Measure of "how much diagonal" a matrix is

Given that your entries are frequencies, and you want to give credit for being "close" to the diagonal, a natural approach is to compute the correlation coefficient between the row and column. That is, suppose your matrix is built as follows: repeatedly generate a pair of numbers $x$ and $y$, and increment the count of the matrix entry at position $(x,y)$. If you think of $x$ and $y$ as samples of random variables $X$ and $Y$ respectively, then the sample correlation coefficient $r$ of $X$ and $Y$ lies between $-1$ and $1$. It is $1$ if $X$ and $Y$ are perfectly correlated, $-1$ if they are perfectly anticorrelated. The point is that $X$ and $Y$ are perfectly correlated (in this case, equal) precisely when the matrix is diagonal, strong correlation means the matrix entries tend to be near the diagonal.

This is robust: the correlation coefficient is unchanged if you scale the matrix (and the formula turns out to make sense even if your entries are nonnegative real numbers).

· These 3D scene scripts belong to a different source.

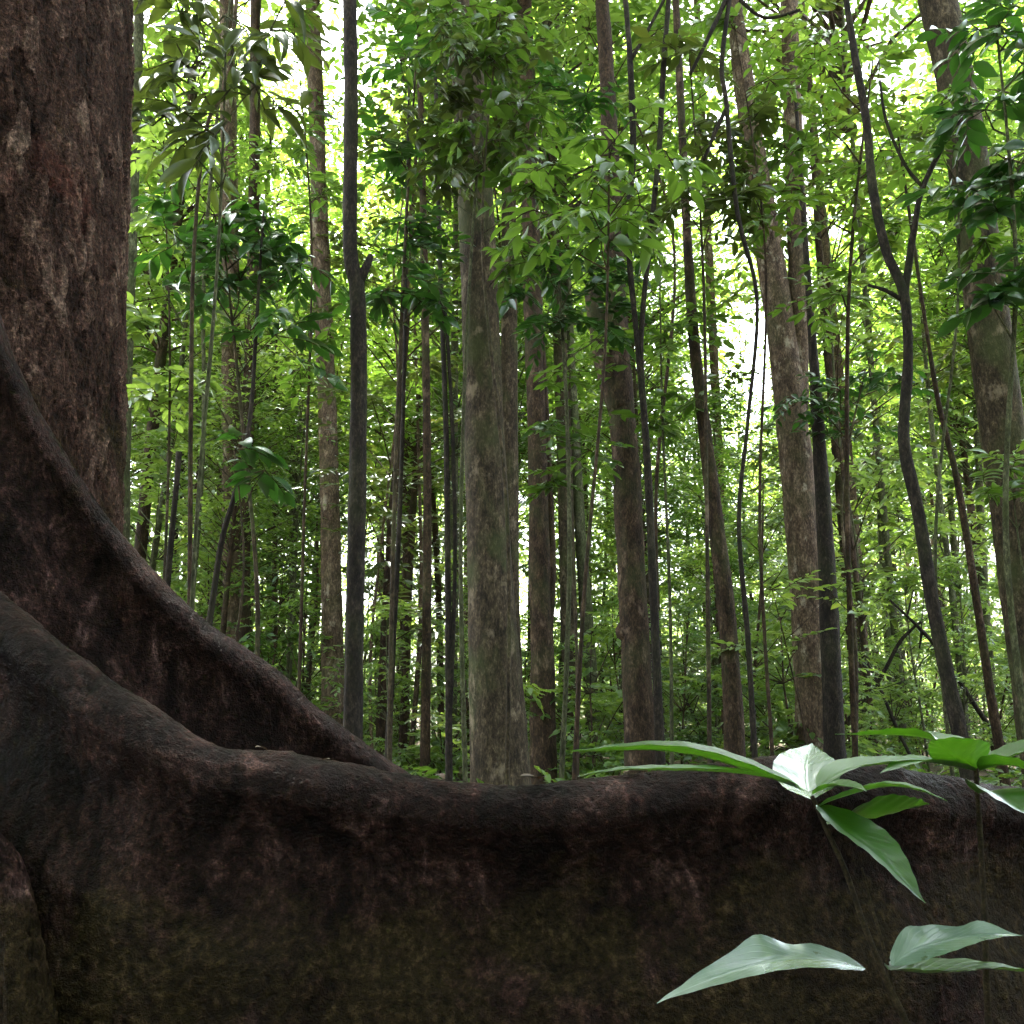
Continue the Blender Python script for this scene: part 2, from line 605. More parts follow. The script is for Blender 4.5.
placed_tree('thin brown pole with a rusty tint between the kinked trunk and central trunk',
            [(420, 60, 6), (424, 250, 8), (427, 450, 9), (427, 600, 10), (425, 765, 11)], 9.0, 'brown', 12, 8)
placed_tree('pair-stemmed dark slender pole just left of the central trunk',
            [(436, 100, 4), (440, 260, 5), (446, 430, 6), (448, 600, 7), (449, 775, 8)], 6.6, 'dark', 8, 8, crown=False,
            extra=[[(449, 740, 5), (455, 560, 4), (452, 420, 4), (445, 300, 3)]])
placed_tree('thin black pole bowing left to its foot, right of the kinked trunk',
            [(407, 200, 3), (405, 330, 4), (401, 480, 5), (395, 610, 6), (388, 750, 7)], 6.5, 'dark', 6, 8, crown=False)
placed_tree('grey-green trunk dotted with moss between the forked trunk and the central pair',
            [(566, 250, 8), (574, 420, 11), (581, 540, 13), (588, 640, 15), (595, 760, 17)], 11.0, 'green', 14, 10)
placed_tree('thin dark stem leaning to the right behind the kneeling root slope at left',
            [(256, 330, 4), (250, 420, 5), (236, 490, 6), (222, 540, 6), (209, 625, 7)], 4.8, 'dark', 3.4, 8, crown=False)
placed_tree('short dark stump-topped sapling pole beside the huge trunk',
            [(179, 452, 7), (177, 480, 6), (172, 530, 6), (166, 600, 7)], 5.0, 'dark', None, 8, crown=False, name='dead_sapling')
placed_tree('thin pole rising straight beside the huge trunk, large drooping leaves around its top',
            [(238, -20, 4), (228, 80, 4), (206, 130, 4), (194, 250, 4), (191, 400, 5), (190, 560, 5)], 4.4, 'brown', 4.6, 8, crown=False)
placed_tree('thin dark stem twisting upright alongside the forked trunk, wiry twigs above',
            [(622, -40, 4), (630, 60, 6), (633, 150, 7), (628, 230, 7), (636, 330, 6), (646, 440, 8), (652, 560, 9), (657, 680, 10), (661, 770, 11)], 6.2, 'dark', 6.6, 8, crown=False,
            extra=[[(672, -40, 4), (664, 60, 5), (659, 150, 5), (650, 240, 5), (641, 340, 5), (645, 420, 6)], [(631, 60, 4), (648, 30, 3), (664, 0, 3)]])
placed_tree('black curved hanging bough and stem in front of the pale double trunk',
            [(735, -40, 4), (722, 60, 5), (726, 100, 5), (737, 210, 5), (757, 300, 4), (748, 420, 4), (739, 520, 5), (748, 640, 6), (755, 760, 7)], 6.0, 'dark', 6, 7, crown=False,
            extra=[[(728, 105, 4), (716, 130, 4), (704, 160, 3)], [(735, -20, 4), (712, 30, 4), (690, 75, 3)], [(740, 0, 4), (765, 18, 3), (800, 10, 3)]])
placed_tree('slender bent sapling leaning right beneath the mottled edge trunk',
            [(925, 320, 4), (938, 400, 5), (957, 480, 7), (975, 590, 8), (990, 690, 9), (1003, 770, 10)], 6.5, 'brown', 5, 8, crown=False)
placed_tree('straight brown trunk between the leaning dark trunk and pale double trunk, far back',
            [(708, 240, 9), (716, 400, 10), (722, 560, 11), (727, 740, 12)], 14.0, 'pale', 16, 8)
placed_tree('pale straight trunk far back beyond the crooked dark sapling',
            [(826, 250, 9), (840, 380, 10), (852, 500, 11), (862, 640, 12), (870, 760, 13)], 13.0, 'pale', 15, 8)
placed_tree('upright pale pole seen just left of the crooked dark sapling trunk',
            [(868, 330, 6), (878, 450, 7), (888, 560, 8), (899, 680, 9), (904, 760, 9)], 12.0, 'green', 12, 8)

# ------------------------------------------------------------------ understory saplings with leafy tops
sap_no = 0


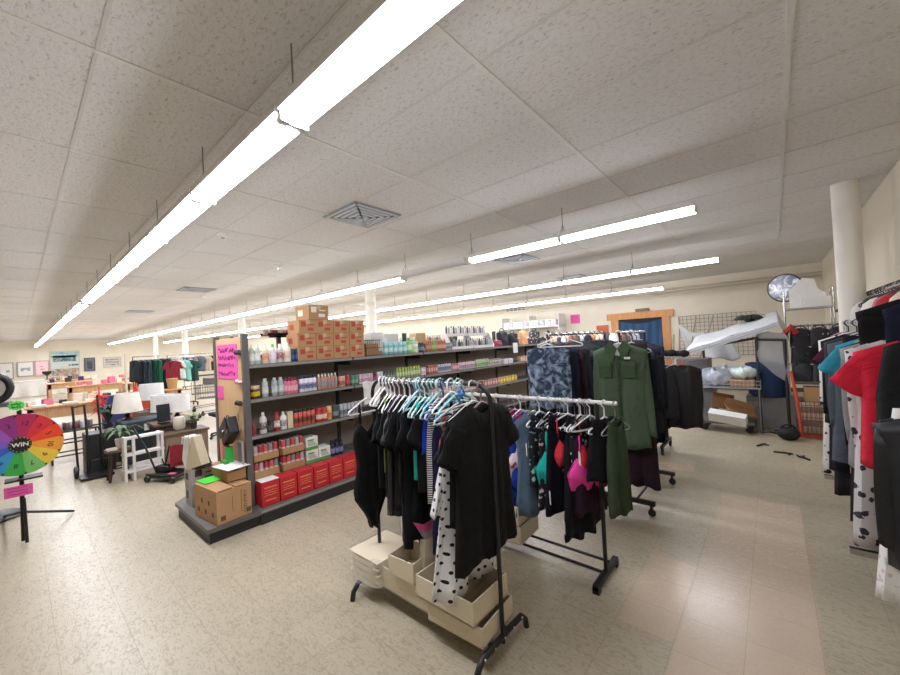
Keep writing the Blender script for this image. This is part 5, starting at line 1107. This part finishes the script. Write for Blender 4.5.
for q in range(2): d_ = MB().box(.2, -.28, .05 + .2 * q, .21, .24, .22 + .2 * q).build('drawer', M('8f7966', .6, kind='wood', sc=3.), t); MB().sph((.22, 0, .14 + .2 * q), .014, 8).build('knob', BLACK, d_)
leafy('potted_plant', 'small green plant in a black pot on the dresser', (-6.85, 1.78, .497), 24, .1, .13, '6c8a5c', True, .04, .2, potcol='26262a', pr=.05, ph=.1)
# white ladder shelf lying against the furniture
t = thing('ladder_shelf', 'white wooden slatted shelf frame standing on the floor', 'shelf', (-6.58, 1.13, 0), .12)
WP = M('e8e6e2', .5)
for y in (-.21, -.12, .2): MB().box(-.02, y - .014, 0, .02, y + .014, .58).build('upright', WP, t)
MB().box(-.14, -.21, 0, -.11, -.18, .58).box(-.14, .18, 0, -.11, .21, .58).build('rear_upright', WP, t)
for z in (.12, .34, .56): MB().box(-.14, -.22, z - .012, .022, .22, z + .012).build('slat', WP, t)
MB().box(.0, -.12, .17, .02, .2, .23).build('slat', WP, t)
# black sweeper with handle
t = thing('push_sweeper', 'low black wheeled machine with a long handle on the floor', 'sweeper', (-6.15, 1.3, 0), .5)
MB().box(-.22, -.13, .05, .22, .13, .085).build('deck', BLACK, t, bevel=.008)
for sx in (-.2, .2):
    for sy in (-.13, .13): MB().lathe([(.035, -.02), (.045, 0), (.035, .02)], 14, (sx, sy, .045), 0, Matrix.Rotation(pi/2, 4, 'X')).build('wheel', BLACK, t)
m = MB()
for y in (-.12, .12): m.tube([(-.22, y, .1), (.22, y, .1)], .014, 6)
m.build('side_rail', M('2c2c30', .4), t); MB().cbox(.1, -.05, .095, .1, .06, .012).build('pink_label', M('e05a80', .5), t)
MB().tube([(-.2, 0, .08), (-.32, -.05, .45), (-.45, -.1, .72)], .012, 8).tube([(-.45, -.16, .72), (-.45, -.04, .73)], .016, 8).build('handle', BLACK, t)
MB().box(-.24, .0, .09, -.02, .12, .17).build('motor', M('1d1d20', .4), t, bevel=.015)
# red folding chair
t = thing('folding_chair', 'dark red fabric folding chair behind the sweeper', 'chair', (-6.3, 1.47, 0), .2)
def seatf(u, v): return (-.1 + .2 * v, -.18 + .36 * u, .2 + .02 * sin(u * pi) * -1)
MB().grid(seatf, 10, 5).build('seat', cloth('7c1f2c'), t)
def backf(u, v): return (.11 - .03 * sin(pi * u), -.18 + .36 * u, .14 + .28 * v + .015 * sin(u * 9))
MB().grid(backf, 12, 8).build('backrest', cloth('8e2432'), t)
for y in (-.18, .18): MB().tube([(.11, y, .44), (-.1, y, 0)], .01, 6).tube([(-.1, y, .24), (.1, y, 0)], .01, 6).build('leg', BLACK, t)
# floor lamp pole
t = thing('floor_lamp', 'cream floor lamp pole rising behind the big shade', 'lamp', (-9.0, 1.32, 0))
MB().lathe([(.14, 0), (.13, .02), (.02, .04)], 20).build('base', M('d8cdb4', .5), t); MB().tube([(0, 0, .02), (0, 0, 1.72)], .018, 8).build('pole', M('d8cdb4', .5), t)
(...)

If you adapt the formulas in the above reference to this situation, they take the following form. Let $A$ be a $d\times d$ matrix; let $j$ be the $d$-long vector of all ones, and let $r=(1,2,\ldots,d)$ and $r_2=(1^2,2^2,\ldots,d^2)$. Then:

$$\begin{align} n &= j A j^T \textrm{ (the sum of the entries of $A$) }\\ \Sigma x &= r A j^T\\ \Sigma y &= j A r^T\\ \Sigma x^2 &= r_2 A j^T\\ \Sigma y^2 &= j A r_2^T\\ \Sigma xy &= r A r^T\\ r &= \frac{n\, \Sigma xy -\Sigma x\, \Sigma y}{\sqrt{n\, \Sigma x^2 - (\Sigma x)^2}\sqrt{n\, \Sigma y^2 - (\Sigma y)^2}} \end{align}$$

Some examples:

Diagonal matrix: $\left( \begin{array}{cccc} 1. & 0. & 0. & 0. \\ 0. & 5. & 0. & 0. \\ 0. & 0. & 30.5 & 0. \\ 0. & 0. & 0. & 3.14159 \\ \end{array} \right): \quad r=1.000000$

Diagonally dominant matrix: $\left( \begin{array}{ccc} 6 & 1 & 0 \\ 1 & 5 & 2 \\ 1 & 3 & 6 \\ \end{array} \right): \quad r=0.674149$

Uniformly distributed on $[0,1]$: $\left( \begin{array}{cccc} 0.2624 & 0.558351 & 0.249054 & 0.484223 \\ 0.724561 & 0.797153 & 0.689489 & 0.273023 \\ 0.462727 & 0.119412 & 0.911981 & 0.636588 \\ 0.089544 & 0.160899 & 0.910123 & 0.549202 \\ \end{array} \right): \quad r=0.233509$

Tridiagonal: $\left( \begin{array}{ccccc} 2 & 1 & 0 & 0 & 0 \\ 1 & 3 & 2 & 0 & 0 \\ 0 & 2 & 3 & 4 & 0 \\ 0 & 0 & 1 & 2 & 3 \\ 0 & 0 & 0 & 1 & 1 \\ \end{array} \right): \quad r=0.812383$

Here's an easy one. Let $M$ be your measured matrix, and $A$ be the matrix which agrees with $M$ along the diagonal, but is zero elsewhere. Then pick your favorite matrix norm (operator probably works well here) and use $\|M-A\|$ as your measurement.

If you want more fine tuned understanding of 'clustering', instead of making all the entries off the diagonal $0$, weight them by what band they are on. So the super and sub diagonal might take half the corresponding value in $M$.